● What you need to do
Images are not part of the copy; transcribe all the data exactly.
____ Data lines
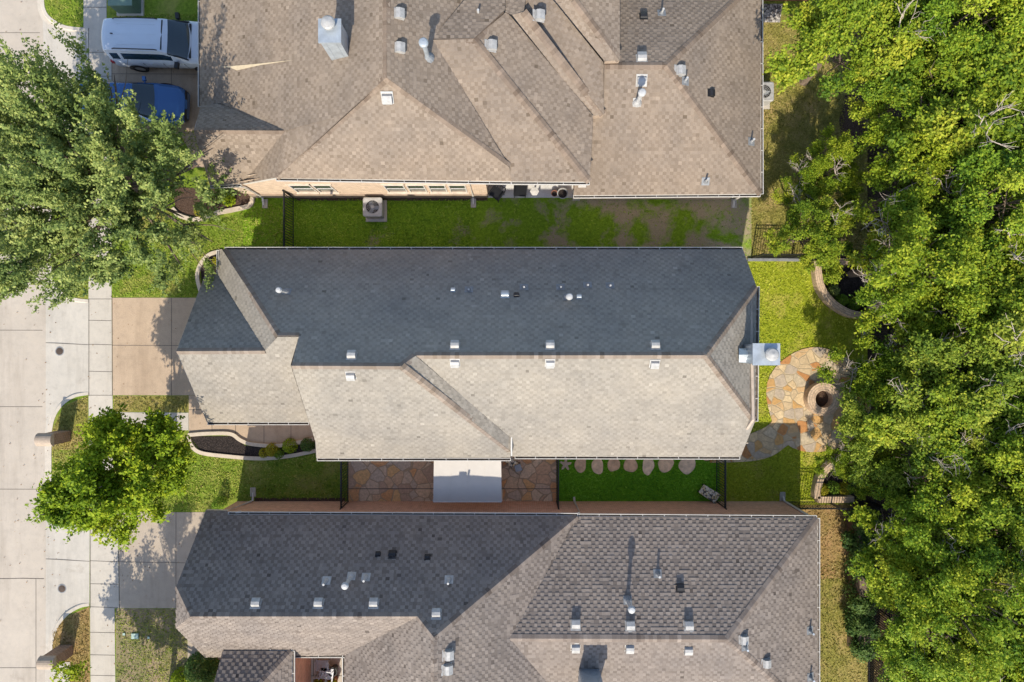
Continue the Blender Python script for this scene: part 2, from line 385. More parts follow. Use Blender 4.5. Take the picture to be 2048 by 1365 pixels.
for s in (s_top, s_a, s_b, s_c):
    m = MB(); q = [P(*p) for p in s]; rows = []
    for i, p in enumerate(q):
        d = (q[min(i+1, len(q)-1)] - q[max(i-1, 0)]).normalized(); n = Vector((d.y, -d.x, 0))     # towards the street
        if (p + n).x > p.x and abs(n.x) > .3: n = -n
        if i and n.dot(rows_n) < 0: n = -n
        rows_n = n
        # a low top, a rounded nose and the gutter pan
        rows.append([p - n*.01 + Vector((0,0,-.03)), p - n*.01 + Vector((0,0,.022)), p + n*.13 + Vector((0,0,.02)), p + n*.165 + Vector((0,0,-.005)), p + n*.185 + Vector((0,0,-.118)), p + n*.40 + Vector((0,0,-.126)), p + n*.40 + Vector((0,0,-.16))])
    m.grid(rows); struct(m.build('curb', M['curb']))
XA, XB = P(88, 0).x, P(177, 0).x
zap = lambda x: -.124 + max(0, min(1, (x - XA - .3) / (XB - XA - .3))) * .134
rev = lambda l: list(l)
def strip_apron(name, lower, upper, jn, mat='apron'):
    flat(name, lower + upper, 0, mat, jn, zf=zap, th=.05)
strip_apron('driveway_apron', [(p[0], p[1]) for p in s_top[12:]], [(177,262), (150,264), (125,272), (108,292), (88,310), (82,40)], [(88,148,177,148), (172,57,172,262)])
strip_apron('driveway_apron', [(88,540)] + s_a[-22:], s_b[:24] + [(88,890)], [(88,686,177,690)])
strip_apron('driveway_apron', [(88,985)] + s_b[-14:], s_c[:24] + [(88,1290)], [(88,1120,180,1123)])
flat('sidewalk', [(167,-80), (213,-80), (213,57), (167,57)], .012, 'walk', [(167,15,213,15)])
flat('sidewalk', [(177,262), (223,262), (223,598), (177,598)], .012, 'walk', [(177,y,223,y) for y in (310,358,406,454,502,550)])
flat('sidewalk', [(177,57), (223,57), (223,262), (177,262)], .012, 'walk', [(177,105,223,105), (177,153,223,153), (177,208,223,208), (177.5,57,177.5,262)])
flat('sidewalk', [(177,598), (223,598), (224,792), (177,792)], .012, 'walk', [(177,641,223,642), (177,689,223,690), (177,743,224,744), (178,598,178,792), (177,598.5,223,598.5), (177,791,224,791)])
flat('sidewalk', [(177,792), (225,792), (227,1025), (179,1025)], .012, 'walk', [(177,y,225,y) for y in (838,885,932,980)])
flat('sidewalk', [(179,1025), (235,1025), (238,1217), (180,1217)], .012, 'walk', [(180,1122,236,1124), (180,1168,237,1169), (181,1025,181,1217), (180,1214,237,1216)])
flat('sidewalk', [(180,1217), (229,1217), (232,1500), (182,1500)], .012, 'walk', [(180,1265,230,1266), (180,1310,230,1311), (180,1351,230,1352), (180,1400,230,1400)], th=.03)
flat('driveway', [(223,57), (440,57), (440,335), (384,335), (378,300), (360,268), (223,262)], .014, 'agg_t', [(223,148,440,149), (343,57,343,262), (224,57,224,262)])
flat('driveway', [(223.5,596), (480,596), (480,791), (224.5,791)], .014, 'agg', [(223.5,691,480,692), (343,596,343,791), (224.5,596,225,791)])
flat('driveway', [(235.5,1025), (430,1025), (430,1217), (238.5,1217)], .014, 'drive_b', [(235,1124,430,1127), (352,1025,352,1217), (236.5,1025,239,1217)])
flat('path', [(224.5,825), (377,826), (377,861), (226,860)], .014, 'walk', [(300,825,300,861)])
flat('path', [(377.5,791.5), (480,791.5), (480,840), (640,840), (640,884), (560,894), (490,888), (465,870), (377.5,870)], .016, 'agg', [(378,820,480,820), (424,840,424,870), (471,840,471,872), (528,840,528,892), (582,840,582,892)])
flat('path', [(375,1217.5), (430,1217.5), (470,1320), (375,1320)], .014, 'drive_b')
flat('path', [(99.5,1325), (140,1325), (140,1420), (106,1420)], .03, 'walk', th=.1)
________
● Response
Continue the Blender Python script for this scene: part 2, from line 385. More parts follow. Use Blender 4.5. Take the picture to be 2048 by 1365 pixels.
for s in (s_top, s_a, s_b, s_c):
    m = MB(); q = [P(*p) for p in s]; rows = []
    for i, p in enumerate(q):
        d = (q[min(i+1, len(q)-1)] - q[max(i-1, 0)]).normalized(); n = Vector((d.y, -d.x, 0))     # towards the street
        if (p + n).x > p.x and abs(n.x) > .3: n = -n
        if i and n.dot(rows_n) < 0: n = -n
        rows_n = n
        # a low top, a rounded nose and the gutter pan
        rows.append([p - n*.01 + Vector((0,0,-.03)), p - n*.01 + Vector((0,0,.022)), p + n*.13 + Vector((0,0,.02)), p + n*.165 + Vector((0,0,-.005)), p + n*.185 + Vector((0,0,-.118)), p + n*.40 + Vector((0,0,-.126)), p + n*.40 + Vector((0,0,-.16))])
    m.grid(rows); struct(m.build('curb', M['curb']))
XA, XB = P(88, 0).x, P(177, 0).x
zap = lambda x: -.124 + max(0, min(1, (x - XA - .3) / (XB - XA - .3))) * .134
rev = lambda l: list(l)
def strip_apron(name, lower, upper, jn, mat='apron'):
    flat(name, lower + upper, 0, mat, jn, zf=zap, th=.05)
strip_apron('driveway_apron', [(p[0], p[1]) for p in s_top[12:]], [(177,262), (150,264), (125,272), (108,292), (88,310), (82,40)], [(88,148,177,148), (172,57,172,262)])
strip_apron('driveway_apron', [(88,540)] + s_a[-22:], s_b[:24] + [(88,890)], [(88,686,177,690)])
strip_apron('driveway_apron', [(88,985)] + s_b[-14:], s_c[:24] + [(88,1290)], [(88,1120,180,1123)])
flat('sidewalk', [(167,-80), (213,-80), (213,57), (167,57)], .012, 'walk', [(167,15,213,15)])
flat('sidewalk', [(177,262), (223,262), (223,598), (177,598)], .012, 'walk', [(177,y,223,y) for y in (310,358,406,454,502,550)])
flat('sidewalk', [(177,57), (223,57), (223,262), (177,262)], .012, 'walk', [(177,105,223,105), (177,153,223,153), (177,208,223,208), (177.5,57,177.5,262)])
flat('sidewalk', [(177,598), (223,598), (224,792), (177,792)], .012, 'walk', [(177,641,223,642), (177,689,223,690), (177,743,224,744), (178,598,178,792), (177,598.5,223,598.5), (177,791,224,791)])
flat('sidewalk', [(177,792), (225,792), (227,1025), (179,1025)], .012, 'walk', [(177,y,225,y) for y in (838,885,932,980)])
flat('sidewalk', [(179,1025), (235,1025), (238,1217), (180,1217)], .012, 'walk', [(180,1122,236,1124), (180,1168,237,1169), (181,1025,181,1217), (180,1214,237,1216)])
flat('sidewalk', [(180,1217), (229,1217), (232,1500), (182,1500)], .012, 'walk', [(180,1265,230,1266), (180,1310,230,1311), (180,1351,230,1352), (180,1400,230,1400)], th=.03)
flat('driveway', [(223,57), (440,57), (440,335), (384,335), (378,300), (360,268), (223,262)], .014, 'agg_t', [(223,148,440,149), (343,57,343,262), (224,57,224,262)])
flat('driveway', [(223.5,596), (480,596), (480,791), (224.5,791)], .014, 'agg', [(223.5,691,480,692), (343,596,343,791), (224.5,596,225,791)])
flat('driveway', [(235.5,1025), (430,1025), (430,1217), (238.5,1217)], .014, 'drive_b', [(235,1124,430,1127), (352,1025,352,1217), (236.5,1025,239,1217)])
flat('path', [(224.5,825), (377,826), (377,861), (226,860)], .014, 'walk', [(300,825,300,861)])
flat('path', [(377.5,791.5), (480,791.5), (480,840), (640,840), (640,884), (560,894), (490,888), (465,870), (377.5,870)], .016, 'agg', [(378,820,480,820), (424,840,424,870), (471,840,471,872), (528,840,528,892), (582,840,582,892)])
flat('path', [(375,1217.5), (430,1217.5), (470,1320), (375,1320)], .014, 'drive_b')
flat('path', [(99.5,1325), (140,1325), (140,1420), (106,1420)], .03, 'walk', th=.1)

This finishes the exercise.